Odd couple, Leigh Whannell and Angus Sampson make desperate plays for comic relief but their ill-timed jokes just add to the sloppy pileup. They may muster a laugh or two but those chuckles  only serves as admissible evidence of the tonal inconsistency ablaze throughout the film. In keeping with tradition, Lin Shaye feels out of place in any horror film and her cheery grandma facade just isn’t in keeping with the spooky feel Wan aims for. With so many miscalculations, it’s no wonder that he misses with such frequency here.

Everything exists either in shadow or bright spotlight with the cinematography from John R. Leonetti doing a dangerously sloppy job at making anything feel the least bit real. Having just served as DP on The Conjuring, which is a superior film in every way imaginable, the inconsistencies in quality are nothing less than confusing and easily damnable. In fact, Wan should be ashamed of the back-peddling he’s displayed here as this is a far cry from the game-changing part he played in The Conjuring.

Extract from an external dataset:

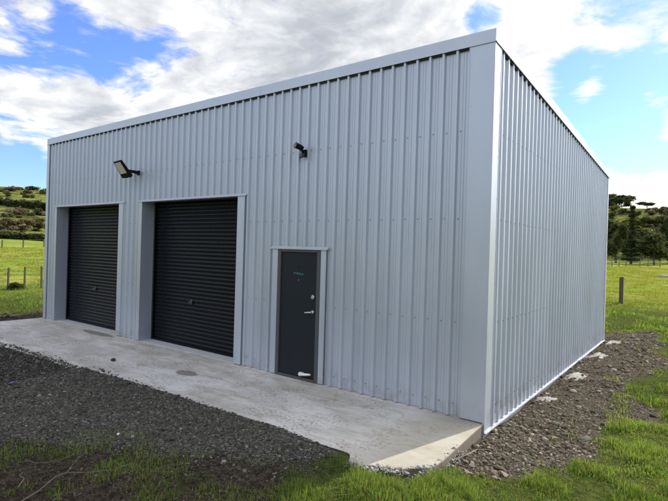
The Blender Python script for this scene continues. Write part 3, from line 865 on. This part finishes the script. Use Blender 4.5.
# ------------------------------------------------------------------ grass
def blades(name, x, y, z, h, wd, base_col, lean=1.0):
    n = len(x)
    a = rng.uniform(0, 2 * np.pi, n); la = rng.uniform(0, 2 * np.pi, n); ln = np.abs(rng.normal(0, lean, n)) * h
    sx, sy = np.cos(a) * wd, np.sin(a) * wd
    lx, ly = np.cos(la) * ln, np.sin(la) * ln
    hz = np.sqrt(np.maximum(h * h - ln * ln, (0.35 * h) ** 2))
    B = np.stack([x, y, z - 0.01], -1)
    v = np.zeros((n, 5, 3))
    s3 = np.stack([sx, sy, 0 * sx], -1); L = np.stack([lx, ly, 0 * lx], -1); zz = np.array([0, 0, 1.0])[None]
    mid = B + L * 0.32 + zz * (hz * 0.6)[:, None]
    v[:, 0] = B - s3 * .5; v[:, 1] = B + s3 * .5; v[:, 2] = mid + s3 * .42; v[:, 3] = mid - s3 * .42
    v[:, 4] = B + L + zz * hz[:, None]
    i = (np.arange(n) * 5)[:, None]
    q = i + np.array([[0, 1, 2, 3]]); tr = i + np.array([[3, 2, 4]])
    return mesh_np(name, v.reshape(-1, 3), [q, tr], GRASSM, True, {'Col': np.repeat(base_col, 5, axis=0)})


def grass_cols(n, x, y, dryf=0.17):
    t = fbm(x * 1.3, y * 1.3, 3, 44)[:, None]
    c1 = np.array([0.052, 0.105, 0.014]); c2 = np.array([0.19, 0.275, 0.055])
    c = c1 + (c2 - c1) * np.clip(t * 1.6 - 0.3 + rng.normal(0, .30, (n, 1)), 0, 1)
    dry = rng.uniform(size=n) < dryf
    c[dry] = np.array([0.24, 0.21, 0.09]) * rng.uniform(.7, 1.1, (dry.sum(), 1))
    return c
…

Scathing review aside, there are moments where the film finds its footing and manages to put the chill back into the air. Wilson certainly gives it his all and is easily the most fun part of the ride. There are moments in the middle where the narrative pulls itself from the mire and seems like it actually may turn into a satisfying spookfest. In the end though, it is all for naught and adds up to nothing but a “to be continued…”Wan may have learned from the greatest mistakes of the first installment but it’s just a shame that he had to make a whole new set of mistakes.

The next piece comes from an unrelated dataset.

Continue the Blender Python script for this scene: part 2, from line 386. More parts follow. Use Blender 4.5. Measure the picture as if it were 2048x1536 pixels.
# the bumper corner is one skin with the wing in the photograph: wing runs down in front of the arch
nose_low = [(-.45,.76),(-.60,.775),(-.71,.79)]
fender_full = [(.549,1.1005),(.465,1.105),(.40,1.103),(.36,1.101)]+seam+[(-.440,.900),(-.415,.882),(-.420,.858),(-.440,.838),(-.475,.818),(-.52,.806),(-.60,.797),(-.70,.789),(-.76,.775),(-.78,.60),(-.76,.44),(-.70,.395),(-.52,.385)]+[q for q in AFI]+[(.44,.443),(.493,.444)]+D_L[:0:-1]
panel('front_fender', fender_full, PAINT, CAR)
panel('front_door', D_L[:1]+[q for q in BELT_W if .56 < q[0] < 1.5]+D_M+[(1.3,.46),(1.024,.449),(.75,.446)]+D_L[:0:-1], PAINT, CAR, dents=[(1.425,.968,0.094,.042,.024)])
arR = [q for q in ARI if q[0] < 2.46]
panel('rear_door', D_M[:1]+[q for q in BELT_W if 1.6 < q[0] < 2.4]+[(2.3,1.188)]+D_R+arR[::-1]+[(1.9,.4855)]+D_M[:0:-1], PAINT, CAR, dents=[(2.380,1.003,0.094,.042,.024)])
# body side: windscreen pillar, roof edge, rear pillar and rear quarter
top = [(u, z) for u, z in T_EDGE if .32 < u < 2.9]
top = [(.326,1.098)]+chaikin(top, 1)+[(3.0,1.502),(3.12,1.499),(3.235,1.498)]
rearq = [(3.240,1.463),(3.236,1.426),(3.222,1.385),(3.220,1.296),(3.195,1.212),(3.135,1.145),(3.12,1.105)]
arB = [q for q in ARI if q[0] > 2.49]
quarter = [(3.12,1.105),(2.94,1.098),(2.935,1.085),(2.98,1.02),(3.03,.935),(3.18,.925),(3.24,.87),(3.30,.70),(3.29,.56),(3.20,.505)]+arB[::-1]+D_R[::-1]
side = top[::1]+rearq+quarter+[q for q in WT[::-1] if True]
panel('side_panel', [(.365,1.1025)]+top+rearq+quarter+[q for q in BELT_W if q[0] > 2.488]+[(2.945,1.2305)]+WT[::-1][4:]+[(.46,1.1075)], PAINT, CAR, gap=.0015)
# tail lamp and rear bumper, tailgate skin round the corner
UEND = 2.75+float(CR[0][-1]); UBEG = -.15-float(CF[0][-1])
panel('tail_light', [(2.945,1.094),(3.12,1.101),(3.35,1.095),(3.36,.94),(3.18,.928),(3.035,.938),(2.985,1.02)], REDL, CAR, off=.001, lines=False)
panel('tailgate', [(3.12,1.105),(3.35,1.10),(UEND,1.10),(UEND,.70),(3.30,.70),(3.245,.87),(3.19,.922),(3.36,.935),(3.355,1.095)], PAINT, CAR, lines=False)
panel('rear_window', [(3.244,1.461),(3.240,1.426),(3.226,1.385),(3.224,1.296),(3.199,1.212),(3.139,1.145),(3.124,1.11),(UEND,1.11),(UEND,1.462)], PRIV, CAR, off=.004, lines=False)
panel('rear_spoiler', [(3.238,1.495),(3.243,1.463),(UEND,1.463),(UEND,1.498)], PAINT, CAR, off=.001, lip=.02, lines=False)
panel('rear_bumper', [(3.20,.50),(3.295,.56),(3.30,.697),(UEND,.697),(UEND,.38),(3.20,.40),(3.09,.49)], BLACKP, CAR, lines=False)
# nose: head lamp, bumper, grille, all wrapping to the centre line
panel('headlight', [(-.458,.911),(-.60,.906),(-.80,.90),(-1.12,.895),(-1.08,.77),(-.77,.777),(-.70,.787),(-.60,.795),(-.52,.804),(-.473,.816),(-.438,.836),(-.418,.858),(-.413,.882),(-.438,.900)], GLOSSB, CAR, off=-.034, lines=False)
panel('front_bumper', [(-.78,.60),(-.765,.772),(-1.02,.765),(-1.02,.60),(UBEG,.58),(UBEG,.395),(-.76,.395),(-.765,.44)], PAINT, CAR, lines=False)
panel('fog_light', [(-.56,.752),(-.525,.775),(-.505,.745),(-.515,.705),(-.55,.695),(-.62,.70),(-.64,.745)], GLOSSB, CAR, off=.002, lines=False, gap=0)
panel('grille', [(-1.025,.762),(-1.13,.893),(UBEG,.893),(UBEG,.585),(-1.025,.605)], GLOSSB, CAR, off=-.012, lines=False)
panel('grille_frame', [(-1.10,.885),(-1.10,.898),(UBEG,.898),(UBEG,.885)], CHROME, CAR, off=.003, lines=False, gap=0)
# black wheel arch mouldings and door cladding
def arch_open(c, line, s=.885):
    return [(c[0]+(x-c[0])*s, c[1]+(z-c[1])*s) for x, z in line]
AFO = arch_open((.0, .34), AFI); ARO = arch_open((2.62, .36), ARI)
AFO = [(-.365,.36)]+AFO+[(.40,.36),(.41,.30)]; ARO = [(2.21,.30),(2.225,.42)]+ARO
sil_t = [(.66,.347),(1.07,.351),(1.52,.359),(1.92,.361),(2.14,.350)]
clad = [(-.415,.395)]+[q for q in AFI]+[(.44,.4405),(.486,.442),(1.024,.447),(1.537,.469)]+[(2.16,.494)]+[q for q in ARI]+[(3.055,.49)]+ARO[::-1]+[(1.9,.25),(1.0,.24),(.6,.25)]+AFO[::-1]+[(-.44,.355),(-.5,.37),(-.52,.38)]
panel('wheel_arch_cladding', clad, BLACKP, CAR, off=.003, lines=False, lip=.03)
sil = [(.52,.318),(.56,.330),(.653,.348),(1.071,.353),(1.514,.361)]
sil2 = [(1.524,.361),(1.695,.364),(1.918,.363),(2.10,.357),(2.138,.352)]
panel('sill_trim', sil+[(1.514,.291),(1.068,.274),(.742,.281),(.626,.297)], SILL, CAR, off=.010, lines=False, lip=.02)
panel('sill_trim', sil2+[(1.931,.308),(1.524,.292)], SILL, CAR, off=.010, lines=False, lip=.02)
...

Doused with easy scare tactics and devoid of a story all of it’s own, Insidious 2 borderson being  offensively lame at times. But perhaps its gravest crime is its unwillingness to stand alone outside the pack. As a chapter in the mildewed pages of a novel, it reads fine. But this is no novel. Nor is it Lord of the Rings. Sequel or not, movies are charged with standing by themselves and Wan is smugly overconfident in assuming audiences will be hungry for more after such a scarcely entertaining film.

As a solitary feature, without what comes before it and will come next, Insidious 2 is wildly incomplete, capped off with more holes than a back country freeway sign in Alabama. When it comes down to it, Insidious: Chapter 2 has a terrible beginning and a terrible end, making it in a sense, a shit-sandwich.